> **Stated goal**: Present the following data again exactly as it is shown.
#####
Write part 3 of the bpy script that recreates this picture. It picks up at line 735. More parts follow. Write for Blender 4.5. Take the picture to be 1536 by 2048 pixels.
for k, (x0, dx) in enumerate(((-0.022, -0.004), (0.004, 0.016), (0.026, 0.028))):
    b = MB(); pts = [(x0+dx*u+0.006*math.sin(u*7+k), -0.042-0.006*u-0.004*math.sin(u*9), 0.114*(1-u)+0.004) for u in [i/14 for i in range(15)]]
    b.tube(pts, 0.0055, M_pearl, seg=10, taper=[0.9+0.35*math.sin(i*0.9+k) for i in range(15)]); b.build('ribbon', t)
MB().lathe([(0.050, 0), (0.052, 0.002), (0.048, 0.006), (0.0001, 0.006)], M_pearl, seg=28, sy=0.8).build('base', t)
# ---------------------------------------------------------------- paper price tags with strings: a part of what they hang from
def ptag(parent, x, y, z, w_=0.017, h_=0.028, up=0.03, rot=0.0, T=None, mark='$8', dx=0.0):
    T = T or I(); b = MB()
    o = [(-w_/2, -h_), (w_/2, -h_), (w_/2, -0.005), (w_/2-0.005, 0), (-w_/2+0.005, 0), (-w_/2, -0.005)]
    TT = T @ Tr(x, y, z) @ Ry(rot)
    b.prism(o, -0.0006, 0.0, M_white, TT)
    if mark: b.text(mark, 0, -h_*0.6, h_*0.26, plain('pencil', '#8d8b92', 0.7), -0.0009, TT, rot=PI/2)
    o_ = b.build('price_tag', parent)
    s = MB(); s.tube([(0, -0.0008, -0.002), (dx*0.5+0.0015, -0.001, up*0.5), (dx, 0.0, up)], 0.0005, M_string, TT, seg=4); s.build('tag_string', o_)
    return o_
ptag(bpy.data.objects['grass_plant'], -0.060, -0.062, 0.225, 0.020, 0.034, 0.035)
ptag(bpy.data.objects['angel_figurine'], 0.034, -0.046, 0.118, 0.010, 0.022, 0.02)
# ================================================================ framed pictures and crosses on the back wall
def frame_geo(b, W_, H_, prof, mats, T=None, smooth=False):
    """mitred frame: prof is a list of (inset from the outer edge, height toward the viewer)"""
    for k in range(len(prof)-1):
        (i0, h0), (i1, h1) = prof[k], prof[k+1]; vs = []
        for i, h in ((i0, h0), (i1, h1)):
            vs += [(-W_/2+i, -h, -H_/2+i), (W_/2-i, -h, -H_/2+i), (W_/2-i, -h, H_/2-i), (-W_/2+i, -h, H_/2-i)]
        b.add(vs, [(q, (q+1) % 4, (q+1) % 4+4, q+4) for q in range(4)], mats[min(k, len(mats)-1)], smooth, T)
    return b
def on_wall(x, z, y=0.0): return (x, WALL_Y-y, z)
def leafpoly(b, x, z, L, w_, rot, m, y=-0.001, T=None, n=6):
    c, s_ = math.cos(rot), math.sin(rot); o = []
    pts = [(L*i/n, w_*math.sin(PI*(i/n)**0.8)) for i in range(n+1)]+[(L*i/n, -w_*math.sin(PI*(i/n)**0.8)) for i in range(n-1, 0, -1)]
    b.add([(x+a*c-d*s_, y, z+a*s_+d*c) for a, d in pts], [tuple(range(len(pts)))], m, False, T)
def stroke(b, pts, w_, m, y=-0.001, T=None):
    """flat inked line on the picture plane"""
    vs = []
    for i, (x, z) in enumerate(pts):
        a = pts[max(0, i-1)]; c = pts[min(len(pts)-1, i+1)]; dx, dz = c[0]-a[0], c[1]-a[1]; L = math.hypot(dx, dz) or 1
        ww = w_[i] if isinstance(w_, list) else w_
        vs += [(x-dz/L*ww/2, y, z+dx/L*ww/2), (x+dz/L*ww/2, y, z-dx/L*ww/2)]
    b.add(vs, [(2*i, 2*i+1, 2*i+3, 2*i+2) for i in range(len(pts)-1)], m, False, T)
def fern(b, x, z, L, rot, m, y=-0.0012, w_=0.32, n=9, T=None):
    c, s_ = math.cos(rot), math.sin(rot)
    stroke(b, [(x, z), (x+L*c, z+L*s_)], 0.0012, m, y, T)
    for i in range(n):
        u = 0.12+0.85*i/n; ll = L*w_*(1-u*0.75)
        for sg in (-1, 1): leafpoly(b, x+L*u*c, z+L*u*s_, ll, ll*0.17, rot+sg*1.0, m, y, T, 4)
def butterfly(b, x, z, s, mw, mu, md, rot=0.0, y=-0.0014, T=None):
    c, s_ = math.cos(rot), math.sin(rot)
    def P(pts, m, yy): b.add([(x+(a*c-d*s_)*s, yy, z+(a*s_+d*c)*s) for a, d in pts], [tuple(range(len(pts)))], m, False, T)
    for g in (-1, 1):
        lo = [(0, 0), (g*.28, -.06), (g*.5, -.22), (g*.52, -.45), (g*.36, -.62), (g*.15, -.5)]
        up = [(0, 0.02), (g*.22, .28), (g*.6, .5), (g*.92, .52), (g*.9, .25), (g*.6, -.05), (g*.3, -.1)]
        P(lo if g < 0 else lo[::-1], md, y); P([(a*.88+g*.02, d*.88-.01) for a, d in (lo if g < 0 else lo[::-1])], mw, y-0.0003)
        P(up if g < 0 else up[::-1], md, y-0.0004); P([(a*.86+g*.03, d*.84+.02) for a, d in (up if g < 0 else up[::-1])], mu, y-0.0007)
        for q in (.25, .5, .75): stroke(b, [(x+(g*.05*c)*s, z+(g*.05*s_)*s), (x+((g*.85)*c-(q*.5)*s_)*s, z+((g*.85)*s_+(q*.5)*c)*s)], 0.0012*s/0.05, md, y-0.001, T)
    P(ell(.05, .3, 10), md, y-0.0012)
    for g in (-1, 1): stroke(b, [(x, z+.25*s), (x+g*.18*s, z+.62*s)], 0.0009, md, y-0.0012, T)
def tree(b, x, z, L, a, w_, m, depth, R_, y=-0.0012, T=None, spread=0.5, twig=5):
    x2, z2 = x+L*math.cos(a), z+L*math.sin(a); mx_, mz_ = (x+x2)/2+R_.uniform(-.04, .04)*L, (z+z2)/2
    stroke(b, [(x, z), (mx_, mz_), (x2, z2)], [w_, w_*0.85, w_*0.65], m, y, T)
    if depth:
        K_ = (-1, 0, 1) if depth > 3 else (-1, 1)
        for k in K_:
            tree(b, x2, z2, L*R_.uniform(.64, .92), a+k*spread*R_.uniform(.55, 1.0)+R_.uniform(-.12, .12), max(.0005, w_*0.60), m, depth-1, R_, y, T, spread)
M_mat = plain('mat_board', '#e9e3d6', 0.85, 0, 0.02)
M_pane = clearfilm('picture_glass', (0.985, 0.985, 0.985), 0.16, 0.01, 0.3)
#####
> **Solution to the problem**:
Write part 3 of the bpy script that recreates this picture. It picks up at line 735. More parts follow. Write for Blender 4.5. Take the picture to be 1536 by 2048 pixels.
for k, (x0, dx) in enumerate(((-0.022, -0.004), (0.004, 0.016), (0.026, 0.028))):
    b = MB(); pts = [(x0+dx*u+0.006*math.sin(u*7+k), -0.042-0.006*u-0.004*math.sin(u*9), 0.114*(1-u)+0.004) for u in [i/14 for i in range(15)]]
    b.tube(pts, 0.0055, M_pearl, seg=10, taper=[0.9+0.35*math.sin(i*0.9+k) for i in range(15)]); b.build('ribbon', t)
MB().lathe([(0.050, 0), (0.052, 0.002), (0.048, 0.006), (0.0001, 0.006)], M_pearl, seg=28, sy=0.8).build('base', t)
# ---------------------------------------------------------------- paper price tags with strings: a part of what they hang from
def ptag(parent, x, y, z, w_=0.017, h_=0.028, up=0.03, rot=0.0, T=None, mark='$8', dx=0.0):
    T = T or I(); b = MB()
    o = [(-w_/2, -h_), (w_/2, -h_), (w_/2, -0.005), (w_/2-0.005, 0), (-w_/2+0.005, 0), (-w_/2, -0.005)]
    TT = T @ Tr(x, y, z) @ Ry(rot)
    b.prism(o, -0.0006, 0.0, M_white, TT)
    if mark: b.text(mark, 0, -h_*0.6, h_*0.26, plain('pencil', '#8d8b92', 0.7), -0.0009, TT, rot=PI/2)
    o_ = b.build('price_tag', parent)
    s = MB(); s.tube([(0, -0.0008, -0.002), (dx*0.5+0.0015, -0.001, up*0.5), (dx, 0.0, up)], 0.0005, M_string, TT, seg=4); s.build('tag_string', o_)
    return o_
ptag(bpy.data.objects['grass_plant'], -0.060, -0.062, 0.225, 0.020, 0.034, 0.035)
ptag(bpy.data.objects['angel_figurine'], 0.034, -0.046, 0.118, 0.010, 0.022, 0.02)
# ================================================================ framed pictures and crosses on the back wall
def frame_geo(b, W_, H_, prof, mats, T=None, smooth=False):
    """mitred frame: prof is a list of (inset from the outer edge, height toward the viewer)"""
    for k in range(len(prof)-1):
        (i0, h0), (i1, h1) = prof[k], prof[k+1]; vs = []
        for i, h in ((i0, h0), (i1, h1)):
            vs += [(-W_/2+i, -h, -H_/2+i), (W_/2-i, -h, -H_/2+i), (W_/2-i, -h, H_/2-i), (-W_/2+i, -h, H_/2-i)]
        b.add(vs, [(q, (q+1) % 4, (q+1) % 4+4, q+4) for q in range(4)], mats[min(k, len(mats)-1)], smooth, T)
    return b
def on_wall(x, z, y=0.0): return (x, WALL_Y-y, z)
def leafpoly(b, x, z, L, w_, rot, m, y=-0.001, T=None, n=6):
    c, s_ = math.cos(rot), math.sin(rot); o = []
    pts = [(L*i/n, w_*math.sin(PI*(i/n)**0.8)) for i in range(n+1)]+[(L*i/n, -w_*math.sin(PI*(i/n)**0.8)) for i in range(n-1, 0, -1)]
    b.add([(x+a*c-d*s_, y, z+a*s_+d*c) for a, d in pts], [tuple(range(len(pts)))], m, False, T)
def stroke(b, pts, w_, m, y=-0.001, T=None):
    """flat inked line on the picture plane"""
    vs = []
    for i, (x, z) in enumerate(pts):
        a = pts[max(0, i-1)]; c = pts[min(len(pts)-1, i+1)]; dx, dz = c[0]-a[0], c[1]-a[1]; L = math.hypot(dx, dz) or 1
        ww = w_[i] if isinstance(w_, list) else w_
        vs += [(x-dz/L*ww/2, y, z+dx/L*ww/2), (x+dz/L*ww/2, y, z-dx/L*ww/2)]
    b.add(vs, [(2*i, 2*i+1, 2*i+3, 2*i+2) for i in range(len(pts)-1)], m, False, T)
def fern(b, x, z, L, rot, m, y=-0.0012, w_=0.32, n=9, T=None):
    c, s_ = math.cos(rot), math.sin(rot)
    stroke(b, [(x, z), (x+L*c, z+L*s_)], 0.0012, m, y, T)
    for i in range(n):
        u = 0.12+0.85*i/n; ll = L*w_*(1-u*0.75)
        for sg in (-1, 1): leafpoly(b, x+L*u*c, z+L*u*s_, ll, ll*0.17, rot+sg*1.0, m, y, T, 4)
def butterfly(b, x, z, s, mw, mu, md, rot=0.0, y=-0.0014, T=None):
    c, s_ = math.cos(rot), math.sin(rot)
    def P(pts, m, yy): b.add([(x+(a*c-d*s_)*s, yy, z+(a*s_+d*c)*s) for a, d in pts], [tuple(range(len(pts)))], m, False, T)
    for g in (-1, 1):
        lo = [(0, 0), (g*.28, -.06), (g*.5, -.22), (g*.52, -.45), (g*.36, -.62), (g*.15, -.5)]
        up = [(0, 0.02), (g*.22, .28), (g*.6, .5), (g*.92, .52), (g*.9, .25), (g*.6, -.05), (g*.3, -.1)]
        P(lo if g < 0 else lo[::-1], md, y); P([(a*.88+g*.02, d*.88-.01) for a, d in (lo if g < 0 else lo[::-1])], mw, y-0.0003)
        P(up if g < 0 else up[::-1], md, y-0.0004); P([(a*.86+g*.03, d*.84+.02) for a, d in (up if g < 0 else up[::-1])], mu, y-0.0007)
        for q in (.25, .5, .75): stroke(b, [(x+(g*.05*c)*s, z+(g*.05*s_)*s), (x+((g*.85)*c-(q*.5)*s_)*s, z+((g*.85)*s_+(q*.5)*c)*s)], 0.0012*s/0.05, md, y-0.001, T)
    P(ell(.05, .3, 10), md, y-0.0012)
    for g in (-1, 1): stroke(b, [(x, z+.25*s), (x+g*.18*s, z+.62*s)], 0.0009, md, y-0.0012, T)
def tree(b, x, z, L, a, w_, m, depth, R_, y=-0.0012, T=None, spread=0.5, twig=5):
    x2, z2 = x+L*math.cos(a), z+L*math.sin(a); mx_, mz_ = (x+x2)/2+R_.uniform(-.04, .04)*L, (z+z2)/2
    stroke(b, [(x, z), (mx_, mz_), (x2, z2)], [w_, w_*0.85, w_*0.65], m, y, T)
    if depth:
        K_ = (-1, 0, 1) if depth > 3 else (-1, 1)
        for k in K_:
            tree(b, x2, z2, L*R_.uniform(.64, .92), a+k*spread*R_.uniform(.55, 1.0)+R_.uniform(-.12, .12), max(.0005, w_*0.60), m, depth-1, R_, y, T, spread)
M_mat = plain('mat_board', '#e9e3d6', 0.85, 0, 0.02)
M_pane = clearfilm('picture_glass', (0.985, 0.985, 0.985), 0.16, 0.01, 0.3)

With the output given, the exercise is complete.